_OBJECTIVE_
Return all of the data exactly, with nothing left out but the pictures.

_DATA ROWS_
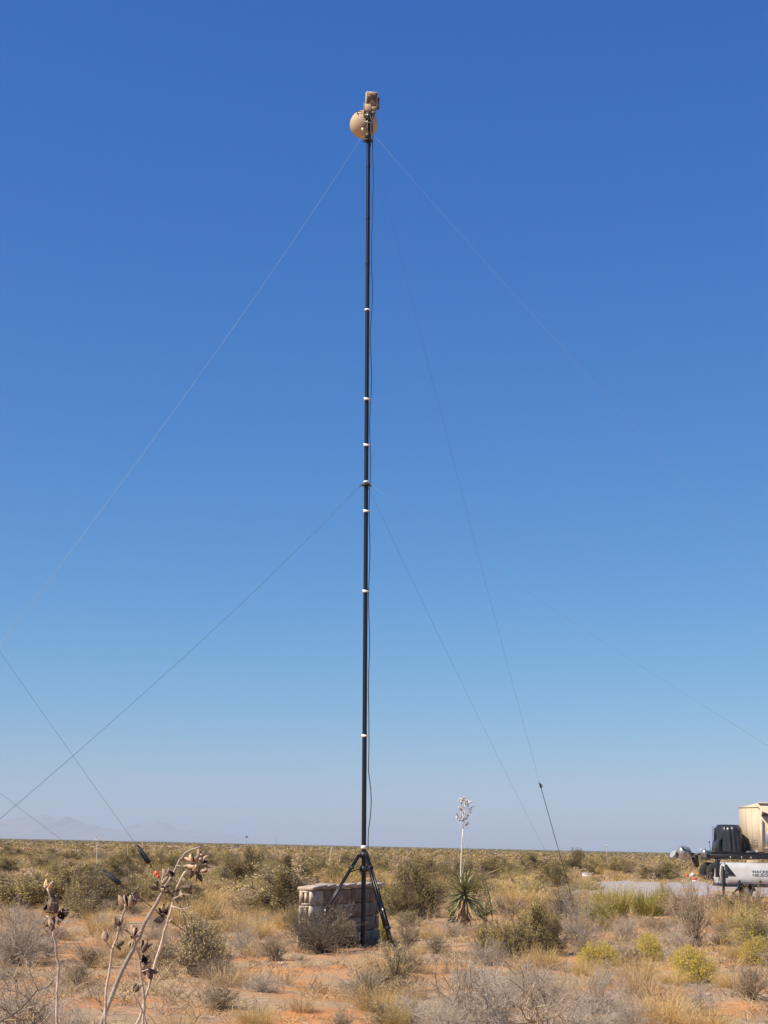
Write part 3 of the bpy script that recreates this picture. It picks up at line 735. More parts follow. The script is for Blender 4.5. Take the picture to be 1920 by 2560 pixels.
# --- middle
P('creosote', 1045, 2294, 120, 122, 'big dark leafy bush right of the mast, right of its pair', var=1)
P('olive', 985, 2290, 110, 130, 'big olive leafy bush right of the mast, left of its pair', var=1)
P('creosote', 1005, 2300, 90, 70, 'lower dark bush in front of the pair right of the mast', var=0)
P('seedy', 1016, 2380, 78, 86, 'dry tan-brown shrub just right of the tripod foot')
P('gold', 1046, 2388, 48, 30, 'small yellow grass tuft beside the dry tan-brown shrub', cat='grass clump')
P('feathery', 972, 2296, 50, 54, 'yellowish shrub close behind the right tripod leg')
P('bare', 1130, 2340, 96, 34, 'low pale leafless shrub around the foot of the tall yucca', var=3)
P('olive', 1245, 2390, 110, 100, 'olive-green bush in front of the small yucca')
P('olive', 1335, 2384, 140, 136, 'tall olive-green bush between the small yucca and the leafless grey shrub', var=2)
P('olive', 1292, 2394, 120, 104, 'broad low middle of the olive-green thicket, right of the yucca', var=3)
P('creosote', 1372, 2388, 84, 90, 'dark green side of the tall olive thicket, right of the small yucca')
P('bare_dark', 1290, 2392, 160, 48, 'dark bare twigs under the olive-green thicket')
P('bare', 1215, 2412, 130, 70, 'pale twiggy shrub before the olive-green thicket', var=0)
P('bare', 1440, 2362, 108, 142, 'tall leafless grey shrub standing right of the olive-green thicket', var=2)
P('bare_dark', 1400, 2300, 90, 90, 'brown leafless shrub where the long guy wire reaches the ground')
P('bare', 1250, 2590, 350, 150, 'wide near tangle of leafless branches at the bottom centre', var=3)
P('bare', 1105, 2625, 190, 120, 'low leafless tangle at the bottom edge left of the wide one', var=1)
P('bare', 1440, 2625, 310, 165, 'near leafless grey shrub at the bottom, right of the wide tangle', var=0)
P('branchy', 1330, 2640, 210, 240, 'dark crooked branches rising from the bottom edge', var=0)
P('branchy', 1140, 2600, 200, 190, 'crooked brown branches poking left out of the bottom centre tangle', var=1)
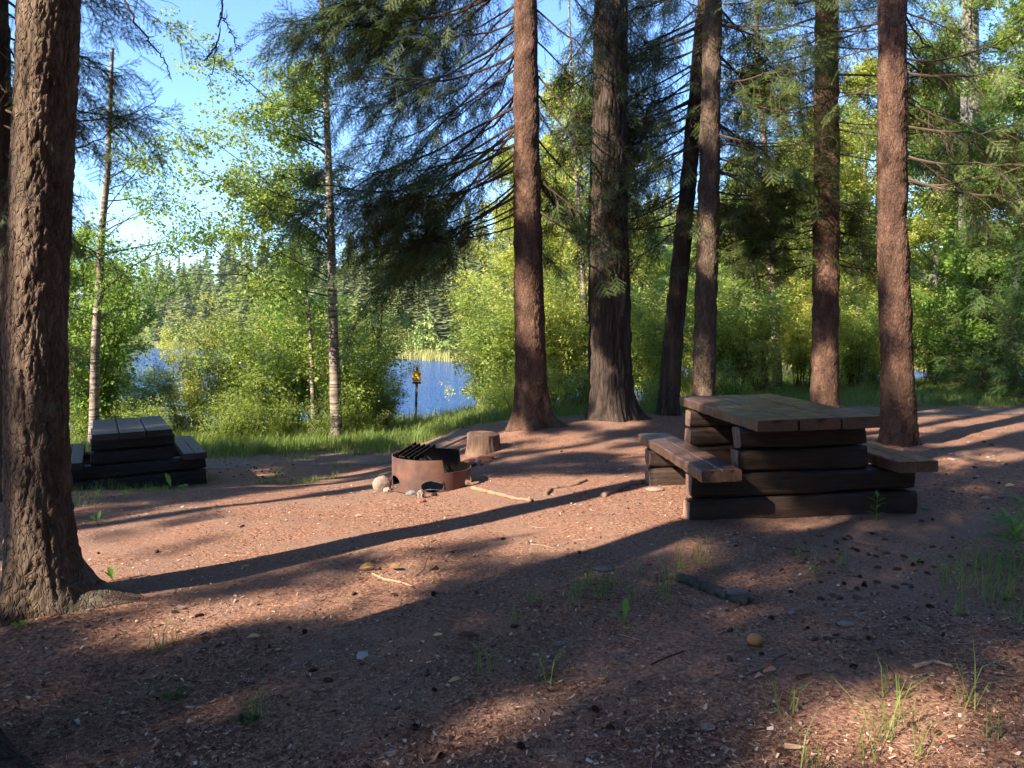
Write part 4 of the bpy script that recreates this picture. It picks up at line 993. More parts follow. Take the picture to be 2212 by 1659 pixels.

_FULL SOLUTION_
Write part 3 of the bpy script that recreates this picture. It picks up at line 735. More parts follow. The script is for Blender 4.5. Take the picture to be 1920 by 2560 pixels.
# --- middle
P('creosote', 1045, 2294, 120, 122, 'big dark leafy bush right of the mast, right of its pair', var=1)
P('olive', 985, 2290, 110, 130, 'big olive leafy bush right of the mast, left of its pair', var=1)
P('creosote', 1005, 2300, 90, 70, 'lower dark bush in front of the pair right of the mast', var=0)
P('seedy', 1016, 2380, 78, 86, 'dry tan-brown shrub just right of the tripod foot')
P('gold', 1046, 2388, 48, 30, 'small yellow grass tuft beside the dry tan-brown shrub', cat='grass clump')
P('feathery', 972, 2296, 50, 54, 'yellowish shrub close behind the right tripod leg')
P('bare', 1130, 2340, 96, 34, 'low pale leafless shrub around the foot of the tall yucca', var=3)
P('olive', 1245, 2390, 110, 100, 'olive-green bush in front of the small yucca')
P('olive', 1335, 2384, 140, 136, 'tall olive-green bush between the small yucca and the leafless grey shrub', var=2)
P('olive', 1292, 2394, 120, 104, 'broad low middle of the olive-green thicket, right of the yucca', var=3)
P('creosote', 1372, 2388, 84, 90, 'dark green side of the tall olive thicket, right of the small yucca')
P('bare_dark', 1290, 2392, 160, 48, 'dark bare twigs under the olive-green thicket')
P('bare', 1215, 2412, 130, 70, 'pale twiggy shrub before the olive-green thicket', var=0)
P('bare', 1440, 2362, 108, 142, 'tall leafless grey shrub standing right of the olive-green thicket', var=2)
P('bare_dark', 1400, 2300, 90, 90, 'brown leafless shrub where the long guy wire reaches the ground')
P('bare', 1250, 2590, 350, 150, 'wide near tangle of leafless branches at the bottom centre', var=3)
P('bare', 1105, 2625, 190, 120, 'low leafless tangle at the bottom edge left of the wide one', var=1)
P('bare', 1440, 2625, 310, 165, 'near leafless grey shrub at the bottom, right of the wide tangle', var=0)
P('branchy', 1330, 2640, 210, 240, 'dark crooked branches rising from the bottom edge', var=0)
P('branchy', 1140, 2600, 200, 190, 'crooked brown branches poking left out of the bottom centre tangle', var=1)
Write part 4 of the bpy script that recreates this picture. It picks up at line 993. More parts follow. Take the picture to be 2212 by 1659 pixels.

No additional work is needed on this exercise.